Autobiografía de un creador brillante
Esperaré con impaciencia la publicación de la autobiografía de Adolfo Marsillach, que ha ganado el Premio Comillas; ya me conmovió ese premio con la de Castilla del Pino, casi coetáneo mío.Una autobiografía buena o mala no suele depender de los sucesos, datos o acontecimientos en los que uno viva, aunque se agarre desesperadamente a ellos para fijar algo de la crónica; depende, sobre todo, de cómo se cuente. Adolfo Marsillach es un hombre brillante: es un cómico, un autor, un articulista brillante. El teatro da, a veces, estas creaciones de escritura, imagen, gesto y voz. Marsillach es hijo y nieto de periodistas, de críticos teatrales; pero no suele soportar fácilmente a los críticos que no son de la familia aunque durante un tiempo yo me consideré como de ella. Ay, prevaleció el crítico. Y prevaleció la personalidad y el brillo de Adolfo. Digo brillo y me parece, de pronto, que puede aparecer en este adjetivo una especie de connotación peyorativa; como si el brillo se opusiese a la calidad. Los que trabajamos estos géneros de estar todos los días a la vista del público sabemos que no es así. Y, además, "limpia, brilla y da esplendor" es el lema de la Real Academia Española. En su tiempo era valioso: ahora está desgastado por la publicidad de los detergentes. Brillante, cómica y seria fue la autobiografía que escribió y estrenó ya Adolfo Marsillach. Se llamaba Yo me bajo en la próxima ¿y usted?, en el teatro de la Comedia, del que luego sería inquilino permanente con la Compañía Nacional del Teatro Clásico que fundó; a la que dio, desde luego, brillo y calidad, y debate y discusión: no se puede pedir más para los clásicos.

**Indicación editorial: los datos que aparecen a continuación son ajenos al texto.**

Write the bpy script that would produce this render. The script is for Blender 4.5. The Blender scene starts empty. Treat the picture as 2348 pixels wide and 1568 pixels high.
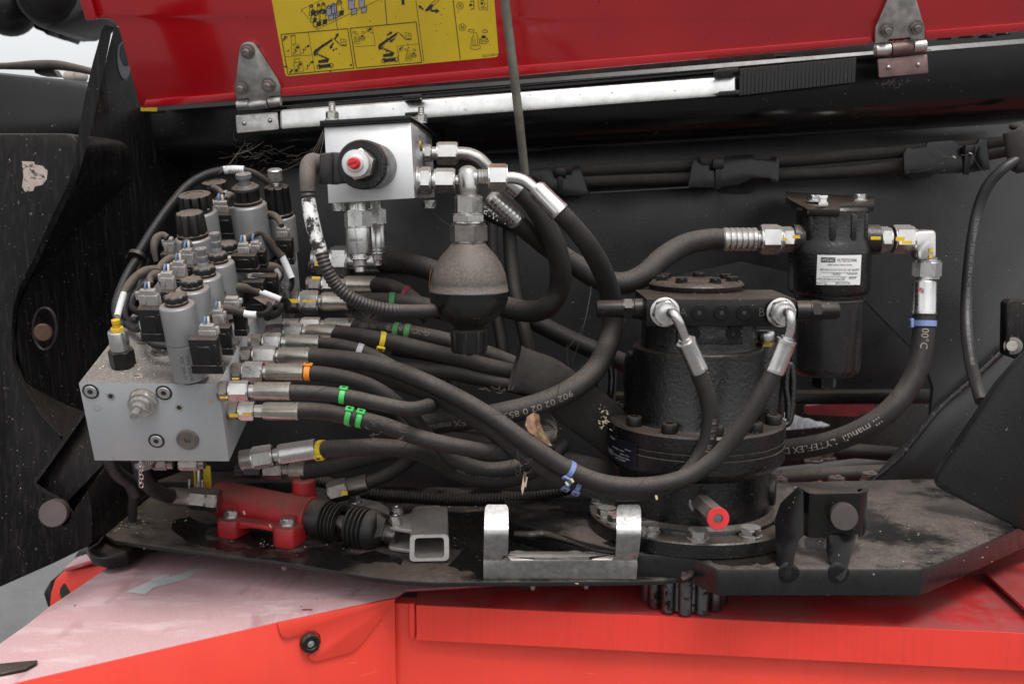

Pero esto pasaba antes. En ese antes era ya director del Centro Dramático Nacional, y escribió unos bocetos de café teatro, me los dio a leer y me preguntó si no serían menores para su categoría; o, mejor dicho, si no perjudicarían al Centro. Me apresuré a decirle que había escrito algo de verdadera calidad, y fue en esa obra donde la biografía del español medio, que había asumido como suya -sobre todo, cuando interpretó el principal papel, en sustitución de Sacristán, con Concha Velasco- la que estableció unos puntos críticos, unas revisiones satíricas del pasado, una asunción del presente. Fue una pequeña obra importante del arte teatral.
Ah, el Centro Dramático: todavía estaba UCD, y el director general, abierto y claro, era Pérez Sierra. Adolfo rompió tabúes: estrenó Noche de guerra en el museo del Prado, de Rafael Alberti; Sopa de pollo con cebada, de Arnold Wesker, donde era cuestión de la guerra de España y de la izquierda inglesa con respecto a ella; y no pudo representar Velada en Benicarló, de Azaña, porque se acabó el cargo, y la dejó detrás para quien le sucedió (José Luis Gómez: con el éxito que se recuerda). ¡Cómo era, entonces, el teatro! Entonces: un puñado de años.
Fueron grandes temporadas en el María Guerrero y en el Bellas Artes: se notó, por fin, en algo, que esto había cambiado. No mucho, o no demasiado: pero, al menos, en el teatro. Cuando Solana fue ministro de Cultura le cité el nombre de Adolfo para director general de Teatro; pero hubo personas que dijeron, qué barbaridad, que era comunista. Por Alberti, por actores y directores contratados; quizá por mí, que era asesor, y que tampoco fui comunista (pero nunca he sido ni seré anticomunista: no faltaba más). Pasó el tiempo y fue, por fin, director general. No sé si bueno o malo: mi opinión de hoy es que no debía haber directores generales ni ministros en las cuestiones de arte y de cultura. Mi opinión de hoy es que el teatro ya no es el mismo por lo que han hecho por salvarle los ministerios de Cultura. Pero esa es otra cuestión.
Apenas hago una silueta. Me dejo ir por el afecto, por la vieja admiración; por la solidaridad del memorialista confuso. Todos, creo, estamos contentos.